Der Titel ist wörtlich zu nehmen. Als militaristisch beschreibt Jenni die Fünfte Republik – hervorgegangen aus dem Putsch, dem Krieg, aus Niederlage, Verleugnung und Lüge. Am Anfang stand General de Gaulle, und es ist eine Tragödie, dass einige Gelbwesten heute wieder nach einem General, nach dem ehemaligen Militärstabschef Pierre de Villiers, rufen. Man kann darüber streiten, was das Verdrängte mit einer Gesellschaft macht, Jenni kehrt es hervor und spricht von einem zwanzigjährigen Krieg. Von Verbrechen in den Jahren 1942 bis 1962, die bis heute nahezu unthematisiert geblieben sind: Vichy, Indochina, Algerien. Frankreich ist heroisch in der Lüge.
In Paris muss man nur einmal von St. Germain nach Montmartre und dann über die Porte de la Chapelle raus nach St. Denis fahren, um zu verstehen: Diese französische Gesellschaft ist kaputt. Und diese Route ist bei Weitem nicht die einzige, die vor Augen führt, wie in dieser Stadt, in diesem Land, Lebensrealitäten komplett unvermittelt nebeneinander existieren.
In St. Germain würden nicht einmal drei sogenannte Erwerbsleben im durchschnittlichen Einkommensbereich reichen, um ein Appartement zu bezahlen. Wer dort noch lebt und arbeitet, tut dies in einer Art Zeitbubble aus einem anderen Jahrhundert. Diese Blase für eine Kulisse für luxusorientierte Tourist*innen zu halten, wäre ein Fehler. Die alte bourgeoise Lebensform, die dort und nicht nur dort praktiziert wird, ist mit ganz realen Verhältnissen zwischen Herren und Knechten verbunden.
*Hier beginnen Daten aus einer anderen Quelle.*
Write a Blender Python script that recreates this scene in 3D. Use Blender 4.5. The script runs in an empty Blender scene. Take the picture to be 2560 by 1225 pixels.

Beharren auf der richtigen Lebensweise
Vermachtete Kommunikationsformen, nutzlose Hierarchien, man muss nicht hochsensibel sein, um das sehr genau zu spüren. Ein merkwürdiges Beharren auf der richtigen Lebensweise miteingeschlossen. Man versuche nur einmal in einem der traditionsreichen Cafés am Boulevard ein vegetarisches Essen zu bestellen. Ein Affront, der mit verkochtem Brokkoli bestraft wird, dem man nicht einmal das Salz gegönnt hat.
Immobilien, Kunst und Luxus können sich freilich auch die neuen Reichen aus den Schwellenländern leisten, jene Profiteure einer Art ursprünglicher Akkumulation in der ausgelagerten Massenproduktion, die in Paris mit SUV und asiatischem Personal vorfährt. Auch so ein Affront für die alteingesessene Bourgeoisie – dort, wo ein Antoine Gallimard, der das altehrwürdige Verlagshaus Gallimard leitet, nicht einmal mit jedem seiner Starautoren spricht.
Die Macht kommuniziert nicht. Das scheint auch die Idee der politischen Klasse Frankreichs, die sich weitgehend aus der Bourgeoisie zusammensetzt und nicht einmal regelmäßige Pressekonferenzen gibt. Kommunikation ist hier eine Sache zwischen Chef und Einbestellten, etwas, was beherrscht werden muss. Deshalb hat es so lange gedauert, bis Macron auf die Proteste reagiert hat. Der Staat lässt sich nicht auf Diskussionen ein. Die Demonstrierenden auch nicht. Sie lassen die Barrikaden sprechen. Auch so eine französische Tradition.